Rich Lusk of the Auburn Avenue Presbyterian Church in Monroe, LA, put me onto the works of M.F. Sadler, a late 19th-century Anglican theologian, and I’ve been very impressed with what I’ve found there. For example: In the first chapter of his Church Doctrine, Bible Truth , Sadler points out that the “gospel” as described in the NT is a set of facts centering on the life, death, resurrection, and ascension of Jesus. He then asks how this gospel is best set before the people of God “under the form in which it always appears in Scripture.” The “method,” he suggests is through “embodying [the gospel] in her yearly round of Fast and Festival,” which involves the yearly round of the lectionary. He pointedly argues that “no form of public prayer or liturgy, or any directory of public worship, or any mode of conducting public worship without form or liturgy, can be accounted Scriptural unless it similarly recognizes these days and seasons, for no other way is now possible for setting forth in the public services of the Church the historical aspect of the Gospel which, as we have seen, is the only one maintained in Scripture.” Through a church year and a lectionary, “we soberly and reverently connect the very passage of time with the great facts of Redemption. The year in its silent course preaches the very Gospel of Scripture.”

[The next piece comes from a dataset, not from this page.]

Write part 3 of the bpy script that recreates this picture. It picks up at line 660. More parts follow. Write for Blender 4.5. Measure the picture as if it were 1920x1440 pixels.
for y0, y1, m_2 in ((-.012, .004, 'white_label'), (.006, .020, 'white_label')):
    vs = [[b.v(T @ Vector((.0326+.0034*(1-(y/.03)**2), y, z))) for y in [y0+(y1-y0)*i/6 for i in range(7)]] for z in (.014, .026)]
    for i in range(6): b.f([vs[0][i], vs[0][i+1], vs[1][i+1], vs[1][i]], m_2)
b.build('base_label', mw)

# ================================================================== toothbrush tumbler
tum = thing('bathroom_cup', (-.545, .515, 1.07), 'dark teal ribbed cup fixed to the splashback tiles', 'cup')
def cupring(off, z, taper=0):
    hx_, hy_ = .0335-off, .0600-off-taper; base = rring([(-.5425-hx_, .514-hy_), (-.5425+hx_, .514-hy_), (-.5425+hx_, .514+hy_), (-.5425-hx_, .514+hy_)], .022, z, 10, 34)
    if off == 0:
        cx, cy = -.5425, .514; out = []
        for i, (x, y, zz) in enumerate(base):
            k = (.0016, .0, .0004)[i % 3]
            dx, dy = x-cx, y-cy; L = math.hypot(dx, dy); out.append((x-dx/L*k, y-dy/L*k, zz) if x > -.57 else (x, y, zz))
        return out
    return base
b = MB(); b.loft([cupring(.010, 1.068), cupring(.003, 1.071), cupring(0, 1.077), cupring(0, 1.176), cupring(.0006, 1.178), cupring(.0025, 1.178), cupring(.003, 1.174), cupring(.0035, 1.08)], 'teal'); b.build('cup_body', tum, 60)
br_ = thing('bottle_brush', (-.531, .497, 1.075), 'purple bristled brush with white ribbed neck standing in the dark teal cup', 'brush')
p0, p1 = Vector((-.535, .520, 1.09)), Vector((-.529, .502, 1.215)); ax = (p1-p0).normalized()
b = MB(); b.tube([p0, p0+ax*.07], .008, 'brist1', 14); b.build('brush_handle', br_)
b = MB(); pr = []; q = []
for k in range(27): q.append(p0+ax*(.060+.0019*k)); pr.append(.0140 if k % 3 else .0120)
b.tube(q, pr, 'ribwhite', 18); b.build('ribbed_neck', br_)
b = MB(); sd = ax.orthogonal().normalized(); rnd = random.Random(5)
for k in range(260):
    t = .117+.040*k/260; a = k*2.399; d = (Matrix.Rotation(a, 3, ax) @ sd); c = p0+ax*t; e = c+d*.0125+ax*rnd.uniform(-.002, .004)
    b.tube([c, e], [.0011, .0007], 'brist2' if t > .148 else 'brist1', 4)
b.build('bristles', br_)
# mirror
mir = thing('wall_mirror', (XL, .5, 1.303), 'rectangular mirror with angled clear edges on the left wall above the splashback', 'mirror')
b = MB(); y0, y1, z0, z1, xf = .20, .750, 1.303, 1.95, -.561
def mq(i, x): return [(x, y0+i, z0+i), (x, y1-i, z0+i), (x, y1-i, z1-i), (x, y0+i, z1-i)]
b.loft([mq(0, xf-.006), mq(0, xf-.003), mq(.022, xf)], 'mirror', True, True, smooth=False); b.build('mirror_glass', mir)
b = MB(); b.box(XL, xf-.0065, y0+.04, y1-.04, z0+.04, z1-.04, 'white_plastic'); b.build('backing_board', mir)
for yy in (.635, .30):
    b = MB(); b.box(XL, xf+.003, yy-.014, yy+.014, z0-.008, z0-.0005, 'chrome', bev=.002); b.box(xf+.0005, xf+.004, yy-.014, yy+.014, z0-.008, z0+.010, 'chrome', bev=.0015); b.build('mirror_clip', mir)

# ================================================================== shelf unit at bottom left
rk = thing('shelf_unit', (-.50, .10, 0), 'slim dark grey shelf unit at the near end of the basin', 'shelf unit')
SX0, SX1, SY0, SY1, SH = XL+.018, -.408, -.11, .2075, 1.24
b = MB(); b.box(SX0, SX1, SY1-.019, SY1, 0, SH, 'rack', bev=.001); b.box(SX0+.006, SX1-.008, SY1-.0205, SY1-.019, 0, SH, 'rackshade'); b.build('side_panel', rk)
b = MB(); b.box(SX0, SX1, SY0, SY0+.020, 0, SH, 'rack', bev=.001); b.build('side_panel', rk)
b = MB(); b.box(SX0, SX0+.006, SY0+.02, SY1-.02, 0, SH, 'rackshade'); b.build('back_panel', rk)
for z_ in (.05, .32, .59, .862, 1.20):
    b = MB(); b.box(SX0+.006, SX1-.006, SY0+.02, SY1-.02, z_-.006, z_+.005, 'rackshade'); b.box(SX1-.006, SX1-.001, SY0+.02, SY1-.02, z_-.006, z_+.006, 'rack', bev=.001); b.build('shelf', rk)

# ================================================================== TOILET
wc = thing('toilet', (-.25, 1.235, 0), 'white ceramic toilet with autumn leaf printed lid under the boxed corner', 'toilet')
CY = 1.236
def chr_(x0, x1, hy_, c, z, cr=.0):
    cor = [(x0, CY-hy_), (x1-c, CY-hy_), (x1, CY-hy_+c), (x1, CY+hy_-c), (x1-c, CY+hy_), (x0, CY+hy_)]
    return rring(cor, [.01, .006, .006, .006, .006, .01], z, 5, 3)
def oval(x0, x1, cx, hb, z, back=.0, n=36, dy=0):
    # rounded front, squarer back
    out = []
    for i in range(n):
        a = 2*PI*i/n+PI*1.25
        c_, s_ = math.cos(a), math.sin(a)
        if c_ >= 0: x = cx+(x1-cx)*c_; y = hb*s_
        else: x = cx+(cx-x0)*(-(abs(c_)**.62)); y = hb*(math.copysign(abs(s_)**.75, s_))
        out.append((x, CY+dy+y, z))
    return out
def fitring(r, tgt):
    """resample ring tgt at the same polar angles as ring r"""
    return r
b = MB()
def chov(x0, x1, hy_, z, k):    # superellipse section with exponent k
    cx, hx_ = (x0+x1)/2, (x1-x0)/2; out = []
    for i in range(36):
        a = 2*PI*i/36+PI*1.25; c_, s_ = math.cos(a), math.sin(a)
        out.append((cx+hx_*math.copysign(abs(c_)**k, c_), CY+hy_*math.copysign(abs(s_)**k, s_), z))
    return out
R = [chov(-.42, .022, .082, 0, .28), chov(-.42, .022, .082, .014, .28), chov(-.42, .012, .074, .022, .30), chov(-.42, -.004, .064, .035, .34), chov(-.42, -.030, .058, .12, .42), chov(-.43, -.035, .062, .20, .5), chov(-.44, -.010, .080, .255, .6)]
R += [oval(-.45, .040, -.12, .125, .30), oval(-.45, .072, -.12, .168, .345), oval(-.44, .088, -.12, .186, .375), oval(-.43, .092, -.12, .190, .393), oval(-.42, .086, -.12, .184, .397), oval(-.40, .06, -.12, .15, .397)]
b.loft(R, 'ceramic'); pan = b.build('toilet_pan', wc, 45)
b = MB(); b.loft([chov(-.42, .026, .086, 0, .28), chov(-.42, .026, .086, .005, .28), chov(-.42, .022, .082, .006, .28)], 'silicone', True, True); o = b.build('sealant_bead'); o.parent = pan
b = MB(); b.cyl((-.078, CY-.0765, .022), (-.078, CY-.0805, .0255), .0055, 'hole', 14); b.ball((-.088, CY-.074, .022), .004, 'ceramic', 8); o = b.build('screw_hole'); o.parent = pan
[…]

Reformation “sects” that do not keep a calendar “equally flung to the winds the great outward facts of Redemption as the evidences of God’s good will to the sinner, and substituted for them the evidence of inward personal experience.” While such Protestants have certainly not denied the facts of the gospel, “they substituted other considerations for the evangelical application of these facts.” Thus, instead of inspiring Christian joy by proclaiming the fact of the incarnation, they attempt to bring about joy by “such doctrines as effectual calling, sensible conversion, imputed righteousness, and final perseverance.” Gee, I wonder what “sects” he’s talking about?

He makes a couple of other telling observations: First, “no setting forth of certain abstract doctrines, no matter how true or needful, can if we submit to the guided by Scripture, be substituted for the facts which are set forth in Scripture as the gospel.” We should not treat the narratives of the gospels as if they were some dispensable husk, within which was the nourishing doctrinal grain of Atonement theology. As he points out, the balance in Scripture is on the STORY of Jesus’ sufferings, not on a theology of atonement, and that must be the balance of the church’s life and preaching. Second, contemplation on the doctrines apart from the facts produces “a Christian character very different from that which God desires to see in His children.” Exclusive concentration on doctrine produces evangelical character, but it “is certainly not humble, not for-bearing, not forgiving, not peaceable, not childlike, not unobtrusive.” Finally, “If in the preceding pages I have given a fair representation of what is in the Bible and the Prayer-book, then the Prayer-book is incomparably more Scriptural than such documents as the ‘Westminster Confession,’ or Calvin’s ‘Institutes;’ and this quite apart from the truth or falsehood of any particular doctrinal statements contained in these books, for in these books Christianity is cast into a different form altogether from what we find it in the Bible.”

So again I ask, Gee, what Protestant sects is he referring to?